[EXERCISE MATERIAL]
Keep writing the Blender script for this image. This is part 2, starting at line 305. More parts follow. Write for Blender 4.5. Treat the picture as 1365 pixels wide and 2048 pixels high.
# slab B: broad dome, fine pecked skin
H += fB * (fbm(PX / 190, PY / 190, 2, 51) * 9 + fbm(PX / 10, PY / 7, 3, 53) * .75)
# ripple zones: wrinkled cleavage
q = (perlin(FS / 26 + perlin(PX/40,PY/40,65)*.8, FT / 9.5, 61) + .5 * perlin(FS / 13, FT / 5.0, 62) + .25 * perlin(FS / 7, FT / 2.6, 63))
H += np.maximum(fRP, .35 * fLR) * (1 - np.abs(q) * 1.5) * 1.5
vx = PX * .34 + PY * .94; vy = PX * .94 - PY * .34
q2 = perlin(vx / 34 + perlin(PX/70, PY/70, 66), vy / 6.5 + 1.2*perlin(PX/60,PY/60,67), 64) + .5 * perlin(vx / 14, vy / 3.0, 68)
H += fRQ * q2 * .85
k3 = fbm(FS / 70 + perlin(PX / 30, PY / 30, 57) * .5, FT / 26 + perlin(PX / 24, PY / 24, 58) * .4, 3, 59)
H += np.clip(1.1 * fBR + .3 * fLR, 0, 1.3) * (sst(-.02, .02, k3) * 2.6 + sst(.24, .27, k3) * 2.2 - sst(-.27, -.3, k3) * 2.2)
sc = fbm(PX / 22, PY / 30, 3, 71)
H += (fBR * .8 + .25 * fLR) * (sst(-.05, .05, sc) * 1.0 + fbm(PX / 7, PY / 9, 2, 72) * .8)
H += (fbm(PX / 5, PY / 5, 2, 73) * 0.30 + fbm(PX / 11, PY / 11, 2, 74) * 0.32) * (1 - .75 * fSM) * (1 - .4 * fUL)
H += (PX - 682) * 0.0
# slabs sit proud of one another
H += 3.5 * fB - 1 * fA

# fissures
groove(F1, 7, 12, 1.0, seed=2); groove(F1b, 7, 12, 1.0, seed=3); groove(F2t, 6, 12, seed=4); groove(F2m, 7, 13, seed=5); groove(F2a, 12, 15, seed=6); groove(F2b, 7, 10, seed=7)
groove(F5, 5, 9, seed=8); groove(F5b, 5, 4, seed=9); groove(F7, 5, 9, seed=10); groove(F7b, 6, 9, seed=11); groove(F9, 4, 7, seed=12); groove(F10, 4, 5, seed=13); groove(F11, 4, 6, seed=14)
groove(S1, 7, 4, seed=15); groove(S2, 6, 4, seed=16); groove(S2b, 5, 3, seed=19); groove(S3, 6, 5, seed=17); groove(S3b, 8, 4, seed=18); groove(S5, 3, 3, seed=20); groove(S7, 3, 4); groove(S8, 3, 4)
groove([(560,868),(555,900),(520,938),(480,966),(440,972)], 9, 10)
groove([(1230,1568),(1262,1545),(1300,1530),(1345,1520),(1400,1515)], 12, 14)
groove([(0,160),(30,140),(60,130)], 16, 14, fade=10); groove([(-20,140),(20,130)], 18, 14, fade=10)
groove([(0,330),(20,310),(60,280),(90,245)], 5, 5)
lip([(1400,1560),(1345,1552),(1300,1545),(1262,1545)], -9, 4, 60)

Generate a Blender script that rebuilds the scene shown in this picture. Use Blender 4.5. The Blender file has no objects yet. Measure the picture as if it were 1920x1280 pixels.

[WRITTEN INSTRUCTION] Please print exactly what appears from the first line of the data through the line with "H += 3.5 * fB - 1 * fA", including both of those lines and nothing past them.

[THE RESULT]
Keep writing the Blender script for this image. This is part 2, starting at line 305. More parts follow. Write for Blender 4.5. Treat the picture as 1365 pixels wide and 2048 pixels high.
# slab B: broad dome, fine pecked skin
H += fB * (fbm(PX / 190, PY / 190, 2, 51) * 9 + fbm(PX / 10, PY / 7, 3, 53) * .75)
# ripple zones: wrinkled cleavage
q = (perlin(FS / 26 + perlin(PX/40,PY/40,65)*.8, FT / 9.5, 61) + .5 * perlin(FS / 13, FT / 5.0, 62) + .25 * perlin(FS / 7, FT / 2.6, 63))
H += np.maximum(fRP, .35 * fLR) * (1 - np.abs(q) * 1.5) * 1.5
vx = PX * .34 + PY * .94; vy = PX * .94 - PY * .34
q2 = perlin(vx / 34 + perlin(PX/70, PY/70, 66), vy / 6.5 + 1.2*perlin(PX/60,PY/60,67), 64) + .5 * perlin(vx / 14, vy / 3.0, 68)
H += fRQ * q2 * .85
k3 = fbm(FS / 70 + perlin(PX / 30, PY / 30, 57) * .5, FT / 26 + perlin(PX / 24, PY / 24, 58) * .4, 3, 59)
H += np.clip(1.1 * fBR + .3 * fLR, 0, 1.3) * (sst(-.02, .02, k3) * 2.6 + sst(.24, .27, k3) * 2.2 - sst(-.27, -.3, k3) * 2.2)
sc = fbm(PX / 22, PY / 30, 3, 71)
H += (fBR * .8 + .25 * fLR) * (sst(-.05, .05, sc) * 1.0 + fbm(PX / 7, PY / 9, 2, 72) * .8)
H += (fbm(PX / 5, PY / 5, 2, 73) * 0.30 + fbm(PX / 11, PY / 11, 2, 74) * 0.32) * (1 - .75 * fSM) * (1 - .4 * fUL)
H += (PX - 682) * 0.0
# slabs sit proud of one another
H += 3.5 * fB - 1 * fA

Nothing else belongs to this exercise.